*Aim*
Your task is to repeat all of the material exactly.

*Stored data*
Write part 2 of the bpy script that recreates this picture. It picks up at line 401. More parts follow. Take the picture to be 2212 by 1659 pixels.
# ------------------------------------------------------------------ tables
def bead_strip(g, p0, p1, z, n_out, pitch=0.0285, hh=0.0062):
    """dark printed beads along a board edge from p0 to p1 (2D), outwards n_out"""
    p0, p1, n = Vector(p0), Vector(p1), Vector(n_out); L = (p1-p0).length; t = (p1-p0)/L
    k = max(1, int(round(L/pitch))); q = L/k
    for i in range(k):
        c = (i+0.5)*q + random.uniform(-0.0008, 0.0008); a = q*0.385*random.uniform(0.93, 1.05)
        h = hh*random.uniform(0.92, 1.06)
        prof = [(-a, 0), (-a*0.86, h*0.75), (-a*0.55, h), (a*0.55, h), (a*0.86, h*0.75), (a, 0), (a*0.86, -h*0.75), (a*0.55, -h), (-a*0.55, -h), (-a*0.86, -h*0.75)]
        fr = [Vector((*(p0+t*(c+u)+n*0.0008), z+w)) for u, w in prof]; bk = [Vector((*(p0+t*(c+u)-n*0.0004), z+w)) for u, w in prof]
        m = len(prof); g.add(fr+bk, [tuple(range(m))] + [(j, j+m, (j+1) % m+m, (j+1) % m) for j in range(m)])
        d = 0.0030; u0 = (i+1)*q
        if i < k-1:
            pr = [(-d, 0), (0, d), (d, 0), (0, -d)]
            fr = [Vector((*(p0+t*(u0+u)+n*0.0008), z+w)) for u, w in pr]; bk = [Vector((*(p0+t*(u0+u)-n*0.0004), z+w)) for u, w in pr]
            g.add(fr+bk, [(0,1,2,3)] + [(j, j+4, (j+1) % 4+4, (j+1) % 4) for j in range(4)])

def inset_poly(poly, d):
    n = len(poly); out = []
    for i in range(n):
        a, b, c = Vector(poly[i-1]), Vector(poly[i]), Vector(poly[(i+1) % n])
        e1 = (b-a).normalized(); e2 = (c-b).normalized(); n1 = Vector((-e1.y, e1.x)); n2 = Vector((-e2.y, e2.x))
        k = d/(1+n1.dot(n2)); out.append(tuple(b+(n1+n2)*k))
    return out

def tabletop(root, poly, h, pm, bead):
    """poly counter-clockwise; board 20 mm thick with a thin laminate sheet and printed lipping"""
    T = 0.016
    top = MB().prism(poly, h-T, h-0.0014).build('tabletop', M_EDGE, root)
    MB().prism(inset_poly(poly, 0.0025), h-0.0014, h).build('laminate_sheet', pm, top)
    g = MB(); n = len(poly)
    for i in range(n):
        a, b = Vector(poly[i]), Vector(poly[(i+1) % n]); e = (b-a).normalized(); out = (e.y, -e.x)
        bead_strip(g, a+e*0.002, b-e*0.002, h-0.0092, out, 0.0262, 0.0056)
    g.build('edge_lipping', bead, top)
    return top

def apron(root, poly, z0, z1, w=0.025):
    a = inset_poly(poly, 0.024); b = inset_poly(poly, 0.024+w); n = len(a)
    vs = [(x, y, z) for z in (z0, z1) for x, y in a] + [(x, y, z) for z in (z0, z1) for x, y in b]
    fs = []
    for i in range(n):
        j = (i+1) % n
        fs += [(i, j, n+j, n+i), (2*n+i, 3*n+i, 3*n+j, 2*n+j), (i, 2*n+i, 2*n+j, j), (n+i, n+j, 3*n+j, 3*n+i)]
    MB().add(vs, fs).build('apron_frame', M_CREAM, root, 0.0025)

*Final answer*
Write part 2 of the bpy script that recreates this picture. It picks up at line 401. More parts follow. Take the picture to be 2212 by 1659 pixels.
# ------------------------------------------------------------------ tables
def bead_strip(g, p0, p1, z, n_out, pitch=0.0285, hh=0.0062):
    """dark printed beads along a board edge from p0 to p1 (2D), outwards n_out"""
    p0, p1, n = Vector(p0), Vector(p1), Vector(n_out); L = (p1-p0).length; t = (p1-p0)/L
    k = max(1, int(round(L/pitch))); q = L/k
    for i in range(k):
        c = (i+0.5)*q + random.uniform(-0.0008, 0.0008); a = q*0.385*random.uniform(0.93, 1.05)
        h = hh*random.uniform(0.92, 1.06)
        prof = [(-a, 0), (-a*0.86, h*0.75), (-a*0.55, h), (a*0.55, h), (a*0.86, h*0.75), (a, 0), (a*0.86, -h*0.75), (a*0.55, -h), (-a*0.55, -h), (-a*0.86, -h*0.75)]
        fr = [Vector((*(p0+t*(c+u)+n*0.0008), z+w)) for u, w in prof]; bk = [Vector((*(p0+t*(c+u)-n*0.0004), z+w)) for u, w in prof]
        m = len(prof); g.add(fr+bk, [tuple(range(m))] + [(j, j+m, (j+1) % m+m, (j+1) % m) for j in range(m)])
        d = 0.0030; u0 = (i+1)*q
        if i < k-1:
            pr = [(-d, 0), (0, d), (d, 0), (0, -d)]
            fr = [Vector((*(p0+t*(u0+u)+n*0.0008), z+w)) for u, w in pr]; bk = [Vector((*(p0+t*(u0+u)-n*0.0004), z+w)) for u, w in pr]
            g.add(fr+bk, [(0,1,2,3)] + [(j, j+4, (j+1) % 4+4, (j+1) % 4) for j in range(4)])

def inset_poly(poly, d):
    n = len(poly); out = []
    for i in range(n):
        a, b, c = Vector(poly[i-1]), Vector(poly[i]), Vector(poly[(i+1) % n])
        e1 = (b-a).normalized(); e2 = (c-b).normalized(); n1 = Vector((-e1.y, e1.x)); n2 = Vector((-e2.y, e2.x))
        k = d/(1+n1.dot(n2)); out.append(tuple(b+(n1+n2)*k))
    return out

def tabletop(root, poly, h, pm, bead):
    """poly counter-clockwise; board 20 mm thick with a thin laminate sheet and printed lipping"""
    T = 0.016
    top = MB().prism(poly, h-T, h-0.0014).build('tabletop', M_EDGE, root)
    MB().prism(inset_poly(poly, 0.0025), h-0.0014, h).build('laminate_sheet', pm, top)
    g = MB(); n = len(poly)
    for i in range(n):
        a, b = Vector(poly[i]), Vector(poly[(i+1) % n]); e = (b-a).normalized(); out = (e.y, -e.x)
        bead_strip(g, a+e*0.002, b-e*0.002, h-0.0092, out, 0.0262, 0.0056)
    g.build('edge_lipping', bead, top)
    return top

def apron(root, poly, z0, z1, w=0.025):
    a = inset_poly(poly, 0.024); b = inset_poly(poly, 0.024+w); n = len(a)
    vs = [(x, y, z) for z in (z0, z1) for x, y in a] + [(x, y, z) for z in (z0, z1) for x, y in b]
    fs = []
    for i in range(n):
        j = (i+1) % n
        fs += [(i, j, n+j, n+i), (2*n+i, 3*n+i, 3*n+j, 2*n+j), (i, 2*n+i, 2*n+j, j), (n+i, n+j, 3*n+j, 3*n+i)]
    MB().add(vs, fs).build('apron_frame', M_CREAM, root, 0.0025)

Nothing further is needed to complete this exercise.